■ Dataset extract:
----------------
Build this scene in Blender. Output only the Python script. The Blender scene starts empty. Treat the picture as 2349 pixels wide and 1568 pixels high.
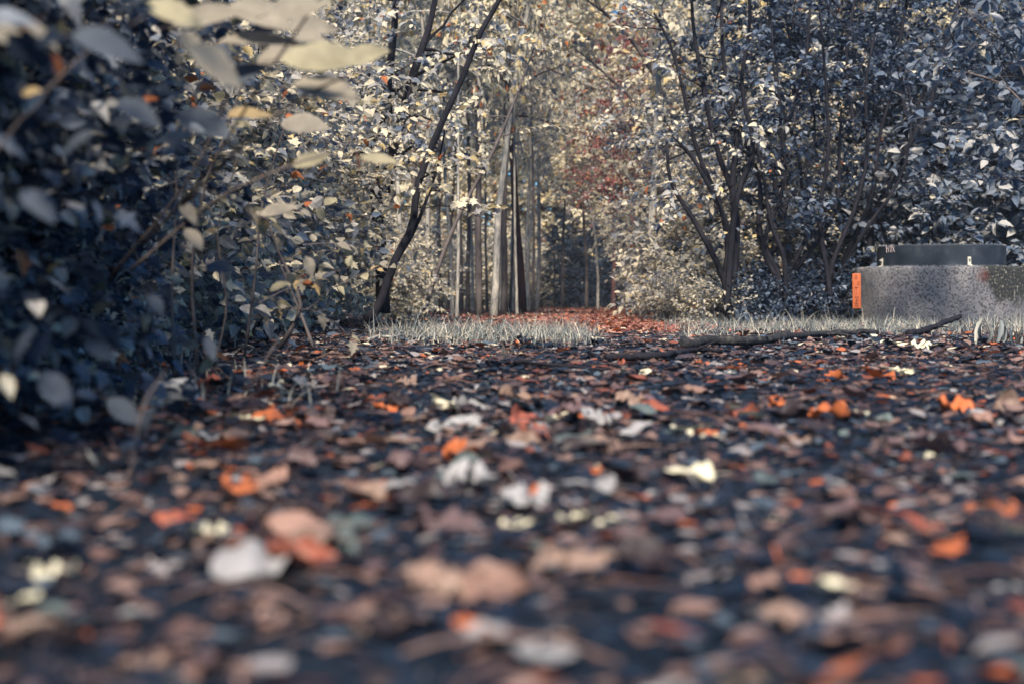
import bpy, math
import numpy as np
from mathutils import Vector, Matrix

S = bpy.context.scene
COL = S.collection
R = math.radians

# ------------------------------------------------------------------ camera, sky, sun, exposure
F = 3262.0            # focal length in pixels of a 2349 px wide frame
EYE = 0.20
HORIZON = 690.0
CX = 1174.5
cam_d = bpy.data.cameras.new('camera')
cam_d.lens = 50.0
cam_d.sensor_width = 36.0
cam_d.shift_y = -(784.0 - HORIZON) / 2349.0
cam_d.clip_start = 0.02
cam_d.clip_end = 2000.0
cam_d.dof.use_dof = True
cam_d.dof.focus_distance = 7.5
cam_d.dof.aperture_fstop = 3.7
cam_d.dof.aperture_blades = 7
cam = bpy.data.objects.new('camera', cam_d)
cam.location = (0, 0, EYE)
cam.rotation_euler = (R(90), 0, 0)
COL.objects.link(cam)
S.camera = cam

SUN_EL, SUN_AZ = 50.0, 184.0      # azimuth clockwise from +Y: behind the camera, to its left
w = bpy.data.worlds.new('World')
S.world = w
w.use_nodes = True
nt = w.node_tree
nt.nodes.clear()
sky = nt.nodes.new('ShaderNodeTexSky')
sky.sky_type = 'NISHITA'
sky.sun_disc = False
sky.sun_elevation = R(SUN_EL)
sky.sun_rotation = R(SUN_AZ)
sky.ozone_density = 3.0
sky.air_density = 1.0
bg = nt.nodes.new('ShaderNodeBackground')
bg.inputs['Strength'].default_value = 0.066
out = nt.nodes.new('ShaderNodeOutputWorld')
tintn = nt.nodes.new('ShaderNodeVectorMath'); tintn.operation = 'MULTIPLY'; tintn.inputs[1].default_value = (0.42, 0.93, 1.32)
nt.links.new(sky.outputs[0], tintn.inputs[0])
nt.links.new(tintn.outputs[0], bg.inputs['Color'])
nt.links.new(bg.outputs[0], out.inputs[0])

sd = bpy.data.lights.new('sun', 'SUN')
sd.energy = 5.0
sd.angle = R(6.0)
sd.color = (1.0, 0.87, 0.70)
sun = bpy.data.objects.new('sun', sd)
az, el = R(SUN_AZ), R(SUN_EL)
tosun = Vector((math.sin(az) * math.cos(el), math.cos(az) * math.cos(el), math.sin(el)))
sun.rotation_euler = tosun.to_track_quat('Z', 'Y').to_euler()
sun.location = tosun * 40
COL.objects.link(sun)

S.view_settings.view_transform = 'Standard'
S.view_settings.look = 'None'
S.view_settings.exposure = 1.45
S.view_settings.gamma = 1.0
S.render.engine = 'CYCLES'
S.cycles.max_bounces = 5
S.cycles.diffuse_bounces = 3
S.cycles.glossy_bounces = 2
S.cycles.transmission_bounces = 3
S.cycles.transparent_max_bounces = 4
S.cycles.caustics_reflective = False
S.cycles.caustics_refractive = False
S.cycles.use_denoising = True

# ------------------------------------------------------------------ helpers
def at(px, py, d):
    """point at distance d (metres along +Y) seen at photo pixel px, py"""
    return np.array([(px - CX) * d / F, d, EYE + (HORIZON - py) * d / F])

def gd(py):
    return F * EYE / (py - HORIZON)

def tag(o, label=None, cat=None, group=None, kind=None):
    if label: o['label'] = label
    if cat: o['category'] = cat
    if group: o['group'] = group
    if kind: o['kind'] = kind
    return o

def link(name, data, parent=None, loc=None, rot=None, scale=None):
    o = bpy.data.objects.new(name, data)
    COL.objects.link(o)
    if parent is not None: o.parent = parent
    if loc is not None: o.location = tuple(float(v) for v in loc)
    if rot is not None: o.rotation_euler = tuple(float(v) for v in rot)
    if scale is not None:
        o.scale = (scale,) * 3 if np.isscalar(scale) else tuple(scale)
    return o

def mesh_from(name, V, T, mats, mi=None, tint=None, smooth=True):
    V = np.asarray(V, dtype=np.float32); T = np.asarray(T, dtype=np.int32)
    me = bpy.data.meshes.new(name)
    n, k = T.shape
    me.vertices.add(len(V)); me.vertices.foreach_set('co', V.ravel())
    me.loops.add(n * k); me.loops.foreach_set('vertex_index', T.ravel())
    me.polygons.add(n)
    me.polygons.foreach_set('loop_start', np.arange(0, n * k, k, dtype=np.int32))
    if mi is not None: me.polygons.foreach_set('material_index', np.asarray(mi, dtype=np.int32))
    me.polygons.foreach_set('use_smooth', np.full(n, smooth))
    if tint is not None:
        a = me.attributes.new('tint', 'FLOAT', 'FACE')
        a.data.foreach_set('value', np.asarray(tint, dtype=np.float32))
    for m in mats: me.materials.append(m)
    me.update(calc_edges=True)
    return me

class Geo:
    """collects triangle soups into one mesh"""
    def __init__(s): s.V, s.T, s.M, s.C, s.n = [], [], [], [], 0
    def add(s, V, T, m=0, c=0.0):
        V = np.asarray(V, float); T = np.asarray(T, int)
        if T.shape[1] == 4:
            T = np.concatenate([T[:, [0, 1, 2]], T[:, [0, 2, 3]]])
            if not np.isscalar(c): c = np.concatenate([c, c])
        s.V.append(V); s.T.append(T + s.n); s.n += len(V)
        s.M.append(np.full(len(T), m))
        s.C.append(np.full(len(T), c) if np.isscalar(c) else np.asarray(c))
    def mesh(s, name, mats, smooth=True):
        return mesh_from(name, np.concatenate(s.V), np.concatenate(s.T), mats,
                         np.concatenate(s.M), np.concatenate(s.C), smooth)

def tube(P, rad, k=6, cap=True):
    P = np.asarray(P, float); n = len(P)
    rad = np.full(n, rad) if np.isscalar(rad) else np.asarray(rad, float)
    Tn = np.gradient(P, axis=0); Tn /= np.linalg.norm(Tn, axis=1)[:, None] + 1e-9
    ref = np.array([0.3, 1.0, 0.13]) if abs(Tn[0][2]) > 0.6 else np.array([0.05, 0.1, 1.0])
    U = np.cross(Tn, ref); U /= np.linalg.norm(U, axis=1)[:, None] + 1e-9
    W = np.cross(Tn, U)
    a = np.linspace(0, 2 * math.pi, k, endpoint=False)
    V = (P[:, None] + rad[:, None, None] * (np.cos(a)[None, :, None] * U[:, None] + np.sin(a)[None, :, None] * W[:, None])).reshape(-1, 3)
    i = np.arange(n - 1)[:, None] * k; j = np.arange(k)[None]; j2 = (j + 1) % k
    Q = np.stack([i + j, i + j2, i + k + j2, i + k + j], -1).reshape(-1, 4)
    T = np.concatenate([Q[:, [0, 1, 2]], Q[:, [0, 2, 3]]])
    if cap:
        V = np.concatenate([V, P[:1], P[-1:]])
        c0, c1 = n * k, n * k + 1
        jj = np.arange(k); j3 = (jj + 1) % k
        T = np.concatenate([T, np.stack([np.full(k, c0), j3, jj], -1), np.stack([np.full(k, c1), (n - 1) * k + jj, (n - 1) * k + j3], -1)])
    return V, T

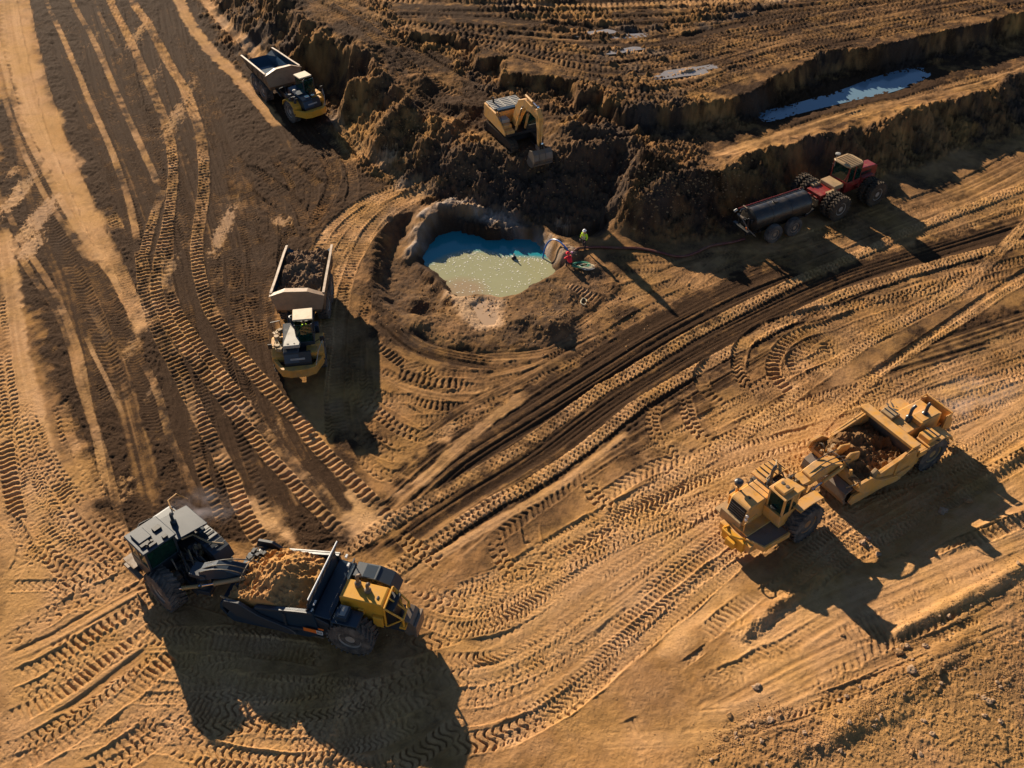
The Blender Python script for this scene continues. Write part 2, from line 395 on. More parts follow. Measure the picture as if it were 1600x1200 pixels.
def track(px, w=.9, kind='chev', depth=.07, lug=.06, pitch=.42, dv=.15, pv=.3, a=1.0, world=False, fade=.0, rim=.035, lift=0., gv=None, step=.9, ends=True):
    lug = lug*1.75 if kind != 'groove' else lug*1.15
    rim = rim*1.3
    tcount[0] += 1; ph = random.random(); tid = tcount[0]
    pts = px if world else [ground(*p[:2])[:2] for p in px]
    C = cr(pts, step)
    hw = w/2; R_ = hw*1.35+.12
    win = []
    S = 0.0
    for i in range(len(C)-1):
        ax, ay = C[i]; bx, by = C[i+1]; ex, ey = bx-ax, by-ay; L2 = ex*ex+ey*ey
        if L2 < 1e-6: continue
        L = math.sqrt(L2)
        r0, r1 = np.searchsorted(Y_, [min(ay, by)-R_, max(ay, by)+R_])
        if r1 > r0:
            ta = T_[r0]; tb = T_[min(r1, NR_-1)]
            x0, x1 = min(ax, bx)-R_, max(ax, bx)+R_
            c0 = np.searchsorted(U_, min(x0/ta, x0/tb)); c1 = np.searchsorted(U_, max(x1/ta, x1/tb))
            if c1 > c0:
                sl = (slice(r0, r1), slice(c0, c1))
                xx = X[sl]-ax; yy = Y[sl]-ay
                t = (xx*ex+yy*ey)/L2
                if ends and (i == 0 or i == len(C)-2): tc = t.clip(0, 1) if not (i == 0) else t.clip(0, 1)
                tc = t.clip(0, 1)
                qx = xx-tc*ex; qy = yy-tc*ey
                d = np.sqrt(qx*qx+qy*qy)*np.where(ex*yy-ey*xx > 0, 1, -1)
                better = (np.abs(d) < np.abs(Dm[sl])) & (np.abs(d) < R_)
                Dm[sl] = np.where(better, d, Dm[sl]); Sm[sl] = np.where(better, S+tc*L, Sm[sl])
                win.append((r0, r1, c0, c1))
        S += L
    if not win: return
    r0 = min(q[0] for q in win); r1 = max(q[1] for q in win); c0 = min(q[2] for q in win); c1 = max(q[3] for q in win)
    sub = Dm[r0:r1, c0:c1]
    idx = np.nonzero(sub < 90)
    ii = (idx[0]+r0, idx[1]+c0)
    d = Dm[ii]; s = Sm[ii]; x = X[ii]; y = Y[ii]
    Dm[ii] = 99.
    dn = d/hw+.09*vn(x*1.1, y*1.1, 2)+.07*vn(x*3.7, y*3.7, 3)
    s = s+.10*vn(x*.8+tid, y*.8, 3)+.035*vn(x*3.1, y*3.1, 1)
    # longitudinal fade in and out with patches worn away
    wear = np.clip(.64+.75*vn(s*.23+tid*9.1, d*.4+tid, 1)+.25*vn(x*2.3, y*2.3, 3)-fade, 0, 1)
    e_ = 1.3*vn(x*.9+tid, y*.9, 5); endf = sstep(0, 2.2, s+e_)*sstep(0, 2.2, S-s+e_) if ends else 1.0
    m = (1-sstep(.93, 1.08, np.abs(dn)))*a*endf
    if kind == 'groove':
        st = .5*vn(d*5.0+3*tid, s*.05, 1)+.35*vn(d*11.+tid, s*.12, 2)+.25*vn(d*2.1+tid, s*.04, 4)
        h = M[ii]+lift-depth*.5+lug*st+.012*vn(x*5, y*5, 1)
        m = (1-sstep(.6, 1.05, np.abs(dn)+.25*vn(x*2.1, y*2.1, 4)))*a*endf
        Hf[ii] = Hf[ii]*(1-m)+h*m
        st = st+.35*fbm(x*2.2, y*2.2, 3, 4); dd = np.clip(dv-.38*st*np.clip(dv*1.6, .3, 1), 0, 1)
        damp[ii] = damp[ii]*(1-m)+dd*m; pale[ii] = pale[ii]*(1-m)+np.clip(pv+.35*(st-.2), 0, 1)*m
        return
    T = teeth(kind, s, dn, w, pitch*(1+.02*math.sin(tid)), ph)
    bed = M[ii]*.75+Hf[ii]*.25
    lo = .02*vn(s*.5+tid, d*.8, 4)
    h = bed+lift-depth+lo+lug*(T-.65)*wear+.008*vn(x*7, y*7, 2)+.014*b3[ii]*(1-.5*wear)
    rimh = rim*np.exp(-((np.abs(dn)-1.12)/.13)**2)*(.6+.5*vn(s*1.3, d*2+tid, 5))*endf*a
    Hf[ii] = Hf[ii]*(1-m)+h*m+rimh*(1-m)
    mc = m*np.clip(.30+.60*wear+.55*fbm(x*1.6, y*1.6, 3, 2), 0, 1)
    damp[ii] = damp[ii]*(1-mc)+np.clip(dv+.10*vn(x*1.1, y*1.1, 3)+.25*(1-T)*(dv > .35), 0, 1)*mc
    pale[ii] = pale[ii]*(1-mc)+np.clip(pv+.30*vn(x*.9+4, y*.9, 4), 0, 1)*mc
    if gv is not None: grey[ii] = grey[ii]*(1-mc)+gv*mc
def rs_(pts, m=14):
    C = cr(pts, 25.); L = np.concatenate([[0], np.cumsum(np.linalg.norm(np.diff(C, axis=0), axis=1))])
    q = np.linspace(0, L[-1], m); return np.stack([np.interp(q, L, C[:, 0]), np.interp(q, L, C[:, 1])], 1)
def patch(A, B, n, kinds=('chev', 'wave', 'wave', 'bars'), lmin=3, lmax=9, **kw):
    A_, B_ = rs_(A, 20), rs_(B, 20)
    for _ in range(int(n*1.5)):
        t = random.random(); sl = random.uniform(-.12, .12); L = random.randint(lmin, lmax); i0 = random.randint(0, 20-L)
        tt = np.clip(t+sl*np.linspace(-1, 1, 20), 0, 1); C = (A_*(1-tt[:, None])+B_*tt[:, None])[i0:i0+L+1]
        kk = dict(kw); kk.pop('wr_', None); kk['kind'] = random.choice(kinds); kk.setdefault('w', random.choice([.6, .7, .8, .95])); kk.setdefault('pitch', random.choice([.26, .30, .34, .42]))
        kk.setdefault('lug', random.uniform(.045, .10)); kk.setdefault('depth', random.uniform(.02, .07)); kk.setdefault('fade', random.uniform(-.35, .15))
        kk.setdefault('a', random.uniform(.75, 1))
        track([tuple(c) for c in C], **kk)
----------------
■ Problem requirements: Without the pictures, please reproduce each line of the listing above exactly, from the first one through the line bearing "nt.links.new(bg.outputs[0], out.inputs[0])".

■ In response:
Build this scene in Blender. Output only the Python script. The Blender scene starts empty. Treat the picture as 2349 pixels wide and 1568 pixels high.
import bpy, math
import numpy as np
from mathutils import Vector, Matrix

S = bpy.context.scene
COL = S.collection
R = math.radians

# ------------------------------------------------------------------ camera, sky, sun, exposure
F = 3262.0            # focal length in pixels of a 2349 px wide frame
EYE = 0.20
HORIZON = 690.0
CX = 1174.5
cam_d = bpy.data.cameras.new('camera')
cam_d.lens = 50.0
cam_d.sensor_width = 36.0
cam_d.shift_y = -(784.0 - HORIZON) / 2349.0
cam_d.clip_start = 0.02
cam_d.clip_end = 2000.0
cam_d.dof.use_dof = True
cam_d.dof.focus_distance = 7.5
cam_d.dof.aperture_fstop = 3.7
cam_d.dof.aperture_blades = 7
cam = bpy.data.objects.new('camera', cam_d)
cam.location = (0, 0, EYE)
cam.rotation_euler = (R(90), 0, 0)
COL.objects.link(cam)
S.camera = cam

SUN_EL, SUN_AZ = 50.0, 184.0      # azimuth clockwise from +Y: behind the camera, to its left
w = bpy.data.worlds.new('World')
S.world = w
w.use_nodes = True
nt = w.node_tree
nt.nodes.clear()
sky = nt.nodes.new('ShaderNodeTexSky')
sky.sky_type = 'NISHITA'
sky.sun_disc = False
sky.sun_elevation = R(SUN_EL)
sky.sun_rotation = R(SUN_AZ)
sky.ozone_density = 3.0
sky.air_density = 1.0
bg = nt.nodes.new('ShaderNodeBackground')
bg.inputs['Strength'].default_value = 0.066
out = nt.nodes.new('ShaderNodeOutputWorld')
tintn = nt.nodes.new('ShaderNodeVectorMath'); tintn.operation = 'MULTIPLY'; tintn.inputs[1].default_value = (0.42, 0.93, 1.32)
nt.links.new(sky.outputs[0], tintn.inputs[0])
nt.links.new(tintn.outputs[0], bg.inputs['Color'])
nt.links.new(bg.outputs[0], out.inputs[0])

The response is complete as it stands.